思考力を確実にアップさせる「メモ書き」の方法

 問題は、大半の人が調べすぎてしまうことにある。インターネットで検索したり、業界イベントに行ったり、本を読んだり、ああでもないこうでもないと結論のない議論をしたり、そのうえでまたネット上のディスカッショングループを過去ログまでくまなく読んだり、何週間も延々と調べる。それ自体はもちろんよいことだが、時間がかかるばかりで判断・決断を延ばしがちだ。

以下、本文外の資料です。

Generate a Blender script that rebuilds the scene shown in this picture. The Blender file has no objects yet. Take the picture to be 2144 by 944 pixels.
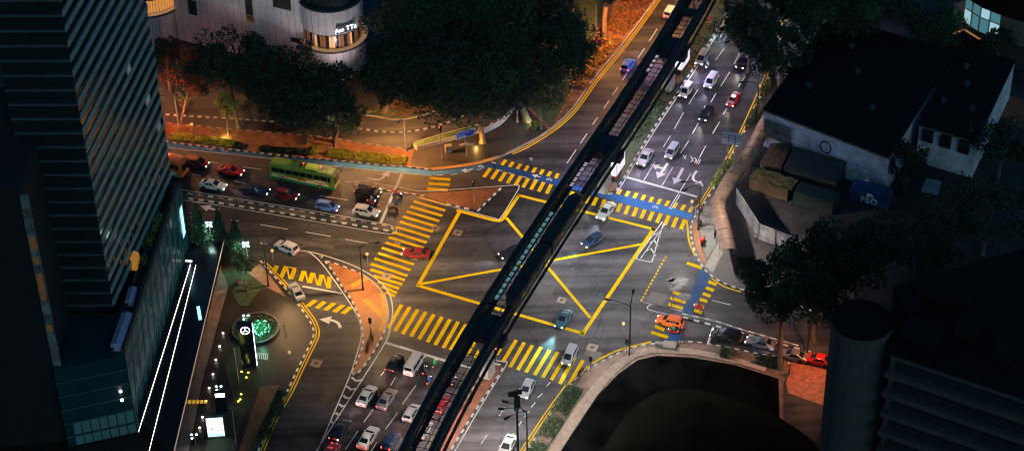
import bpy, math, random, zlib
import numpy as np
from mathutils import Vector, Matrix
R = math.radians
random.seed(7)
S = bpy.context.scene
COL = S.collection
# ---------------------------------------------------------------- camera (a tall tower looking down on a junction)
IW, IH = 2144, 944
TH, FPX, ROLL, HC = R(38.0), 4477.0, R(-1.28), 215.0
_fw = Vector((0, math.cos(TH), -math.sin(TH))); _up = Vector((0, math.sin(TH), math.cos(TH))); _rt = Vector((1, 0, 0))
_R = math.cos(ROLL) * _rt + math.sin(ROLL) * _up
_U = -math.sin(ROLL) * _rt + math.cos(ROLL) * _up
def P(x, y, z=0.0):
    """point of the site seen at survey coordinate (x, y), at height z"""
    d = _fw * FPX + _R * (x - IW / 2) - _U * (y - IH / 2)
    t = (z - HC) / d.z
    return Vector((d.x * t, d.y * t, z))
def P2(x, y, z=0.0):
    p = P(x, y, z); return (p.x, p.y)
cam = bpy.data.cameras.new('camera'); camo = bpy.data.objects.new('camera', cam); COL.objects.link(camo)
cam.sensor_width = 36; cam.lens = 36 * FPX / IW; cam.clip_start = 1; cam.clip_end = 6000
camo.matrix_world = Matrix(((_R.x, _U.x, -_fw.x, 0), (_R.y, _U.y, -_fw.y, 0), (_R.z, _U.z, -_fw.z, HC), (0, 0, 0, 1)))
S.camera = camo
# ---------------------------------------------------------------- materials
MATS = {}
def mat(name, col, rough=.6, metal=0., var=.18, scale=1.5, emit=None, es=0., bump=0., spec=.5, coat=0., trans=0.):
    if name in MATS: return MATS[name]
    m = bpy.data.materials.new(name); m.use_nodes = True; nt = m.node_tree; b = nt.nodes['Principled BSDF']
    b.inputs['Roughness'].default_value = rough; b.inputs['Metallic'].default_value = metal
    b.inputs['Specular IOR Level'].default_value = spec
    b.inputs['Coat Weight'].default_value = coat
    b.inputs['Base Color'].default_value = (*col, 1)
    if var > 0:
        tc = nt.nodes.new('ShaderNodeTexCoord'); nz = nt.nodes.new('ShaderNodeTexNoise')
        nz.inputs['Scale'].default_value = scale; nz.inputs['Detail'].default_value = 5; nz.inputs['Roughness'].default_value = .65
        nt.links.new(tc.outputs['Object'], nz.inputs['Vector'])
        mr = nt.nodes.new('ShaderNodeMapRange'); mr.inputs[1].default_value = .3; mr.inputs[2].default_value = .7
        mr.inputs[3].default_value = 1 - var * 1.6; mr.inputs[4].default_value = 1 + var
        nt.links.new(nz.outputs['Fac'], mr.inputs[0])
        mx = nt.nodes.new('ShaderNodeVectorMath'); mx.operation = 'SCALE'; mx.inputs[0].default_value = col
        nt.links.new(mr.outputs[0], mx.inputs['Scale']); nt.links.new(mx.outputs[0], b.inputs['Base Color'])
        if bump:
            bp = nt.nodes.new('ShaderNodeBump'); bp.inputs['Strength'].default_value = bump; bp.inputs['Distance'].default_value = .05
            nt.links.new(nz.outputs['Fac'], bp.inputs['Height']); nt.links.new(bp.outputs[0], b.inputs['Normal'])
    if emit:
        b.inputs['Emission Color'].default_value = (*emit, 1); b.inputs['Emission Strength'].default_value = es
    MATS[name] = m
    return m
def asphalt_mat():
    m = bpy.data.materials.new('wet asphalt'); m.use_nodes = True; nt = m.node_tree; N = nt.nodes; L = nt.links; b = N['Principled BSDF']
    tc = N.new('ShaderNodeTexCoord')
    def noise(s, d=6, r=.6):
        n = N.new('ShaderNodeTexNoise'); n.inputs['Scale'].default_value = s; n.inputs['Detail'].default_value = d; n.inputs['Roughness'].default_value = r
        L.new(tc.outputs['Object'], n.inputs['Vector']); return n
    def rng(src, a, bb, c, d):
        q = N.new('ShaderNodeMapRange'); q.inputs[1].default_value = a; q.inputs[2].default_value = bb; q.inputs[3].default_value = c; q.inputs[4].default_value = d
        L.new(src, q.inputs[0]); return q
    big, mid, fine = noise(.06, 6, .65), noise(.5, 7, .7), noise(9, 3, .7)
    # tyre-worn streaks along the main road
    mp = N.new('ShaderNodeMapping'); mp.inputs['Rotation'].default_value = (0, 0, R(-69)); mp.inputs['Scale'].default_value = (.03, .55, 1)
    L.new(tc.outputs['Object'], mp.inputs['Vector'])
    st = N.new('ShaderNodeTexNoise'); st.inputs['Scale'].default_value = 1; st.inputs['Detail'].default_value = 4; L.new(mp.outputs[0], st.inputs['Vector'])
    def mul(a, c):
        q = N.new('ShaderNodeMath'); q.operation = 'MULTIPLY'; L.new(a, q.inputs[0]); L.new(c, q.inputs[1]); return q.outputs[0]
    v = mul(mul(rng(big.outputs['Fac'], .35, .65, .8, 1.25).outputs[0], rng(mid.outputs['Fac'], .3, .7, .72, 1.25).outputs[0]),
            mul(rng(fine.outputs['Fac'], .25, .75, .6, 1.4).outputs[0], rng(st.outputs['Fac'], .34, .66, .5, 1.4).outputs[0]))
    # cracks
    vo = N.new('ShaderNodeTexVoronoi'); vo.feature = 'DISTANCE_TO_EDGE'; vo.inputs['Scale'].default_value = .13
    ad = N.new('ShaderNodeVectorMath'); ad.operation = 'MULTIPLY_ADD'; ad.inputs[1].default_value = (2.5, 2.5, 0); L.new(mid.outputs['Color'], ad.inputs[0]); L.new(tc.outputs['Object'], ad.inputs[2])
    L.new(ad.outputs[0], vo.inputs['Vector'])
    v = mul(v, rng(vo.outputs['Distance'], .002, .02, .66, 1).outputs[0])
    sc = N.new('ShaderNodeVectorMath'); sc.operation = 'SCALE'; sc.inputs[0].default_value = (.037, .036, .040); L.new(v, sc.inputs['Scale'])
    L.new(sc.outputs[0], b.inputs['Base Color'])
    wet = noise(.11, 5, .6)
    L.new(rng(wet.outputs['Fac'], .42, .66, .75, .4).outputs[0], b.inputs['Roughness'])
    b.inputs['Specular IOR Level'].default_value = .07
    bp = N.new('ShaderNodeBump'); bp.inputs['Strength'].default_value = .35; bp.inputs['Distance'].default_value = .03
    L.new(fine.outputs['Fac'], bp.inputs['Height']); L.new(bp.outputs[0], b.inputs['Normal'])
    return m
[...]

 先延ばしにすることで方針決定の精度が上がるならいいが、ほとんどの場合、上がらない。「こういう問題だから今すぐこうすべきかな」という仮説を立て、それを情報収集の結果で検証し、さらに仮説の精度を上げるようなことはあまりされないからだ。むしろ、情報収集にかまけるあまり判断が遅れて傷口が広がり、効果的な対策が打てなくなることのほうが多い。

 こういうことを言うと、「素早く意思決定をするうえで、どの程度情報収集をすればいいかわかりません。いつも迷ってしまいます。ちゃんと調べたのかと常に上司には突っ込まれますし。いったいどれだけ集めればいいのでしょうか。調べれば調べるほど不安になってしまいます」という質問が返ってくることがままある。

仮説構築のスピードと質を高める方法

 そういう時には、「今考えておられる課題・問題点の仮説に対して、取りうる解決案を三つあげてください。それらのメリット、デメリットを書きあげてだいたい目星をつけてから情報収集を始めると、アクション指向で素早く進めることができますよ」とお答えしている。

 あるいは、「情報収集しなくても、どうすべきか本当はある程度想像できていますよね」と聞くと、「そうですよね。なんとなくですが、ある程度は進むべき方向がわかっているように思います」と言われることのほうが多い。そういうチャレンジを受けないと、まず情報収集をしようとする。判断を先延ばししようとする。いやな判断を先延ばしにするために情報収集を延々と続けるのではないかと思われるほどだ。

 私が知っている限り、ある程度の経験を積んだ現場の方々は、何が問題でどうすべきなのか、おぼろげにでもイメージをお持ちだ。しかし、それを具体化する訓練を十分にはしていないので、どうしたらいいかわからない、まずは情報収集しないといけないと思いこんでいるだけか、上司の叱責や嫌みを恐れて意見を言わず、情報収集を継続するという安全策を採っているだけだ。特に大企業であればスタッフ組織が強く、突っ込みが各所から無数に入ってくるし、揚げ足取りも多いので、過剰に情報収集してしまうことになる。

 右に行くべきか左に行くべきか、それを素早く決めるために何を知らないといけないのか、普段からアンテナを立てていれば、実はそれほどむずかしいことではない。まともな人、つまり大多数の人にとってだいたいの勘は働くからだ。足を引っ張るのは、過去のトラウマ体験、上司の叱責、組織の階層の多さによる効率低下、官僚主義からくる形式重視やビジネスからの乖離などだ。